**MATERIAL PROVIDED:**
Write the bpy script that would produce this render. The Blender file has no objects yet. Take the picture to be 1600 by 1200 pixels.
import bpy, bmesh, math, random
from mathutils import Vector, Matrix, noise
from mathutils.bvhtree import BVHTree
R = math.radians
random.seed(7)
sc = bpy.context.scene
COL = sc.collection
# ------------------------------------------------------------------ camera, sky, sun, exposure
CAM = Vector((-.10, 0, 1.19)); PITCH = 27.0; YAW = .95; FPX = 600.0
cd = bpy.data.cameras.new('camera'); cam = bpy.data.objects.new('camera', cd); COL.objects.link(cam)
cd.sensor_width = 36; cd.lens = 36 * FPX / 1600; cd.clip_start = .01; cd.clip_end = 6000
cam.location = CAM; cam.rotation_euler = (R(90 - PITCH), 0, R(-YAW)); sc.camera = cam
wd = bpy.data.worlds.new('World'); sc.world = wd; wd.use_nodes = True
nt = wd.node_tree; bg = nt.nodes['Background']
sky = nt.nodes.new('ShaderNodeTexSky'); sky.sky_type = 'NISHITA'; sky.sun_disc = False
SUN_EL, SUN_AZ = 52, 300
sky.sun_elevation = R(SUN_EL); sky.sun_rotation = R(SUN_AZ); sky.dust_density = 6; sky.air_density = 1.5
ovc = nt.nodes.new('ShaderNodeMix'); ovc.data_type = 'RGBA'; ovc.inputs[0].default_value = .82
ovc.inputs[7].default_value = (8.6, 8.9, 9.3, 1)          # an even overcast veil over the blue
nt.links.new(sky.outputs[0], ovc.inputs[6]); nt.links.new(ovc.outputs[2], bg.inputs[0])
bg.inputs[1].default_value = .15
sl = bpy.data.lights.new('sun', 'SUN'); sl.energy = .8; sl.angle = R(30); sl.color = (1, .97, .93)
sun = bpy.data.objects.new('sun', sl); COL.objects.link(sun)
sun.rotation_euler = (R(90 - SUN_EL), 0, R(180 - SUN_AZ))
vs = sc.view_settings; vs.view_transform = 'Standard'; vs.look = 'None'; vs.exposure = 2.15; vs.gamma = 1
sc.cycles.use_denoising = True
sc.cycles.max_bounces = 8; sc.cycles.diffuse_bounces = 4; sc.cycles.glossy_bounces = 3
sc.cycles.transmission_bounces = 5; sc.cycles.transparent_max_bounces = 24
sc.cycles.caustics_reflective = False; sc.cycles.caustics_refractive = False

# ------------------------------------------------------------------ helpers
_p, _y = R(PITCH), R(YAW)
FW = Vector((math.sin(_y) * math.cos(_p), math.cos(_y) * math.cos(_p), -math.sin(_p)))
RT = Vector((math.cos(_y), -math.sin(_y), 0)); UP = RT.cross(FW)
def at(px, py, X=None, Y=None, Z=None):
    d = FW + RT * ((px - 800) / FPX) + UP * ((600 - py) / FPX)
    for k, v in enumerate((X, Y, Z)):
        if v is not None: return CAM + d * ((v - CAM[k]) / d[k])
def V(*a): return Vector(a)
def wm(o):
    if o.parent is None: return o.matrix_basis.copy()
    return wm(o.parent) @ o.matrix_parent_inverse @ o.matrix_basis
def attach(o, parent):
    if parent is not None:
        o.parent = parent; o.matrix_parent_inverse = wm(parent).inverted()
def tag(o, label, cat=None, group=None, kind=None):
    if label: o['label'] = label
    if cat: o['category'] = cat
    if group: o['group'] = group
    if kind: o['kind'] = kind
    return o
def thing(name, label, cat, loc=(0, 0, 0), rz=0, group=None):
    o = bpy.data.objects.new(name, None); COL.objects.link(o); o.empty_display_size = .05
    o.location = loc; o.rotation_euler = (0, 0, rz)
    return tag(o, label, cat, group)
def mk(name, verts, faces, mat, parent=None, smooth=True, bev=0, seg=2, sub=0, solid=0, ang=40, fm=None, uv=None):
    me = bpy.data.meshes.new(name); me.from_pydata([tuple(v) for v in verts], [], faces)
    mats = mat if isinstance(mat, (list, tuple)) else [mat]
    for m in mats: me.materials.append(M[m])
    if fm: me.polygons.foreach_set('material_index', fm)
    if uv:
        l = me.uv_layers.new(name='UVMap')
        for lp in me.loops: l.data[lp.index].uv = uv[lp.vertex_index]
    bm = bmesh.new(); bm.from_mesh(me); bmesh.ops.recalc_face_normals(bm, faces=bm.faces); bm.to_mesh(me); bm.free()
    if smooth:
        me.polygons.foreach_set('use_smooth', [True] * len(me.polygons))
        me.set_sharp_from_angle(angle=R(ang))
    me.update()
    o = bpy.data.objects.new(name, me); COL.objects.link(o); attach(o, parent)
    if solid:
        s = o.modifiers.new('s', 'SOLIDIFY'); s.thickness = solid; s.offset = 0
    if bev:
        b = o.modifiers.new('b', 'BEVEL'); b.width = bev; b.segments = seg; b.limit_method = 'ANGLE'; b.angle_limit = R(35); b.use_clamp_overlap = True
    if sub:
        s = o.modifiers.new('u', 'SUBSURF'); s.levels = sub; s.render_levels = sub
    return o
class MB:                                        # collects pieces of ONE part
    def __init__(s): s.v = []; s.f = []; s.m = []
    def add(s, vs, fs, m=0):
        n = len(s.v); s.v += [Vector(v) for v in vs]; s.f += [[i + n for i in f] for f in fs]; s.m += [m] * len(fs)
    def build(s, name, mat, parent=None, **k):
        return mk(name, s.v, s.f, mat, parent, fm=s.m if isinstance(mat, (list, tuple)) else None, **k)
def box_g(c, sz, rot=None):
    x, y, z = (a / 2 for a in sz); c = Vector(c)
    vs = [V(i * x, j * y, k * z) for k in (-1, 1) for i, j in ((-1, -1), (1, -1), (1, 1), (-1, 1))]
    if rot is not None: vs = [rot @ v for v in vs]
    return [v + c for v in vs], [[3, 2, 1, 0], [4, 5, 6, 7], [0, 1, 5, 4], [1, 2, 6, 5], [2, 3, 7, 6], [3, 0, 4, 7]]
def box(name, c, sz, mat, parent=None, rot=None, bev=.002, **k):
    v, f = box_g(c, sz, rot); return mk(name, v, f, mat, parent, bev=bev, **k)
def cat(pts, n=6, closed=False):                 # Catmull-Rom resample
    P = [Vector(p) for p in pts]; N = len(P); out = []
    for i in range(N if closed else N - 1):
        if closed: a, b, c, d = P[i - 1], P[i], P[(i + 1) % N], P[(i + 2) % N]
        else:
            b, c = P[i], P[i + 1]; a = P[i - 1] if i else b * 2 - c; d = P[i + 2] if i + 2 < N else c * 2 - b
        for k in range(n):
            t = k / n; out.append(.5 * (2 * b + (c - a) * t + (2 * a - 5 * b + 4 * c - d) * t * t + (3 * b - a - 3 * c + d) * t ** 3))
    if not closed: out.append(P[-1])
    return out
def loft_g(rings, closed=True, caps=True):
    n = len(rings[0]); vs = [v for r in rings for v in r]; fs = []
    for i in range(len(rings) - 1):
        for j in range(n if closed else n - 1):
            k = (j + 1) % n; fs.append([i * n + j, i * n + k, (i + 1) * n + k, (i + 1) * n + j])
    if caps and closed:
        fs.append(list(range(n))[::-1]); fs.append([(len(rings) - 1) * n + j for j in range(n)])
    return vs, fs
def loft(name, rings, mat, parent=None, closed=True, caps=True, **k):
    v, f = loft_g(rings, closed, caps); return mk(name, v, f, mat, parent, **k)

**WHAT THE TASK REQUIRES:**
Repeat the listing above without any change.

**EXERCISE ANSWER:**
Write the bpy script that would produce this render. The Blender file has no objects yet. Take the picture to be 1600 by 1200 pixels.
import bpy, bmesh, math, random
from mathutils import Vector, Matrix, noise
from mathutils.bvhtree import BVHTree
R = math.radians
random.seed(7)
sc = bpy.context.scene
COL = sc.collection
# ------------------------------------------------------------------ camera, sky, sun, exposure
CAM = Vector((-.10, 0, 1.19)); PITCH = 27.0; YAW = .95; FPX = 600.0
cd = bpy.data.cameras.new('camera'); cam = bpy.data.objects.new('camera', cd); COL.objects.link(cam)
cd.sensor_width = 36; cd.lens = 36 * FPX / 1600; cd.clip_start = .01; cd.clip_end = 6000
cam.location = CAM; cam.rotation_euler = (R(90 - PITCH), 0, R(-YAW)); sc.camera = cam
wd = bpy.data.worlds.new('World'); sc.world = wd; wd.use_nodes = True
nt = wd.node_tree; bg = nt.nodes['Background']
sky = nt.nodes.new('ShaderNodeTexSky'); sky.sky_type = 'NISHITA'; sky.sun_disc = False
SUN_EL, SUN_AZ = 52, 300
sky.sun_elevation = R(SUN_EL); sky.sun_rotation = R(SUN_AZ); sky.dust_density = 6; sky.air_density = 1.5
ovc = nt.nodes.new('ShaderNodeMix'); ovc.data_type = 'RGBA'; ovc.inputs[0].default_value = .82
ovc.inputs[7].default_value = (8.6, 8.9, 9.3, 1)          # an even overcast veil over the blue
nt.links.new(sky.outputs[0], ovc.inputs[6]); nt.links.new(ovc.outputs[2], bg.inputs[0])
bg.inputs[1].default_value = .15
sl = bpy.data.lights.new('sun', 'SUN'); sl.energy = .8; sl.angle = R(30); sl.color = (1, .97, .93)
sun = bpy.data.objects.new('sun', sl); COL.objects.link(sun)
sun.rotation_euler = (R(90 - SUN_EL), 0, R(180 - SUN_AZ))
vs = sc.view_settings; vs.view_transform = 'Standard'; vs.look = 'None'; vs.exposure = 2.15; vs.gamma = 1
sc.cycles.use_denoising = True
sc.cycles.max_bounces = 8; sc.cycles.diffuse_bounces = 4; sc.cycles.glossy_bounces = 3
sc.cycles.transmission_bounces = 5; sc.cycles.transparent_max_bounces = 24
sc.cycles.caustics_reflective = False; sc.cycles.caustics_refractive = False

# ------------------------------------------------------------------ helpers
_p, _y = R(PITCH), R(YAW)
FW = Vector((math.sin(_y) * math.cos(_p), math.cos(_y) * math.cos(_p), -math.sin(_p)))
RT = Vector((math.cos(_y), -math.sin(_y), 0)); UP = RT.cross(FW)
def at(px, py, X=None, Y=None, Z=None):
    d = FW + RT * ((px - 800) / FPX) + UP * ((600 - py) / FPX)
    for k, v in enumerate((X, Y, Z)):
        if v is not None: return CAM + d * ((v - CAM[k]) / d[k])
def V(*a): return Vector(a)
def wm(o):
    if o.parent is None: return o.matrix_basis.copy()
    return wm(o.parent) @ o.matrix_parent_inverse @ o.matrix_basis
def attach(o, parent):
    if parent is not None:
        o.parent = parent; o.matrix_parent_inverse = wm(parent).inverted()
def tag(o, label, cat=None, group=None, kind=None):
    if label: o['label'] = label
    if cat: o['category'] = cat
    if group: o['group'] = group
    if kind: o['kind'] = kind
    return o
def thing(name, label, cat, loc=(0, 0, 0), rz=0, group=None):
    o = bpy.data.objects.new(name, None); COL.objects.link(o); o.empty_display_size = .05
    o.location = loc; o.rotation_euler = (0, 0, rz)
    return tag(o, label, cat, group)
def mk(name, verts, faces, mat, parent=None, smooth=True, bev=0, seg=2, sub=0, solid=0, ang=40, fm=None, uv=None):
    me = bpy.data.meshes.new(name); me.from_pydata([tuple(v) for v in verts], [], faces)
    mats = mat if isinstance(mat, (list, tuple)) else [mat]
    for m in mats: me.materials.append(M[m])
    if fm: me.polygons.foreach_set('material_index', fm)
    if uv:
        l = me.uv_layers.new(name='UVMap')
        for lp in me.loops: l.data[lp.index].uv = uv[lp.vertex_index]
    bm = bmesh.new(); bm.from_mesh(me); bmesh.ops.recalc_face_normals(bm, faces=bm.faces); bm.to_mesh(me); bm.free()
    if smooth:
        me.polygons.foreach_set('use_smooth', [True] * len(me.polygons))
        me.set_sharp_from_angle(angle=R(ang))
    me.update()
    o = bpy.data.objects.new(name, me); COL.objects.link(o); attach(o, parent)
    if solid:
        s = o.modifiers.new('s', 'SOLIDIFY'); s.thickness = solid; s.offset = 0
    if bev:
        b = o.modifiers.new('b', 'BEVEL'); b.width = bev; b.segments = seg; b.limit_method = 'ANGLE'; b.angle_limit = R(35); b.use_clamp_overlap = True
    if sub:
        s = o.modifiers.new('u', 'SUBSURF'); s.levels = sub; s.render_levels = sub
    return o
class MB:                                        # collects pieces of ONE part
    def __init__(s): s.v = []; s.f = []; s.m = []
    def add(s, vs, fs, m=0):
        n = len(s.v); s.v += [Vector(v) for v in vs]; s.f += [[i + n for i in f] for f in fs]; s.m += [m] * len(fs)
    def build(s, name, mat, parent=None, **k):
        return mk(name, s.v, s.f, mat, parent, fm=s.m if isinstance(mat, (list, tuple)) else None, **k)
def box_g(c, sz, rot=None):
    x, y, z = (a / 2 for a in sz); c = Vector(c)
    vs = [V(i * x, j * y, k * z) for k in (-1, 1) for i, j in ((-1, -1), (1, -1), (1, 1), (-1, 1))]
    if rot is not None: vs = [rot @ v for v in vs]
    return [v + c for v in vs], [[3, 2, 1, 0], [4, 5, 6, 7], [0, 1, 5, 4], [1, 2, 6, 5], [2, 3, 7, 6], [3, 0, 4, 7]]
def box(name, c, sz, mat, parent=None, rot=None, bev=.002, **k):
    v, f = box_g(c, sz, rot); return mk(name, v, f, mat, parent, bev=bev, **k)
def cat(pts, n=6, closed=False):                 # Catmull-Rom resample
    P = [Vector(p) for p in pts]; N = len(P); out = []
    for i in range(N if closed else N - 1):
        if closed: a, b, c, d = P[i - 1], P[i], P[(i + 1) % N], P[(i + 2) % N]
        else:
            b, c = P[i], P[i + 1]; a = P[i - 1] if i else b * 2 - c; d = P[i + 2] if i + 2 < N else c * 2 - b
        for k in range(n):
            t = k / n; out.append(.5 * (2 * b + (c - a) * t + (2 * a - 5 * b + 4 * c - d) * t * t + (3 * b - a - 3 * c + d) * t ** 3))
    if not closed: out.append(P[-1])
    return out
def loft_g(rings, closed=True, caps=True):
    n = len(rings[0]); vs = [v for r in rings for v in r]; fs = []
    for i in range(len(rings) - 1):
        for j in range(n if closed else n - 1):
            k = (j + 1) % n; fs.append([i * n + j, i * n + k, (i + 1) * n + k, (i + 1) * n + j])
    if caps and closed:
        fs.append(list(range(n))[::-1]); fs.append([(len(rings) - 1) * n + j for j in range(n)])
    return vs, fs
def loft(name, rings, mat, parent=None, closed=True, caps=True, **k):
    v, f = loft_g(rings, closed, caps); return mk(name, v, f, mat, parent, **k)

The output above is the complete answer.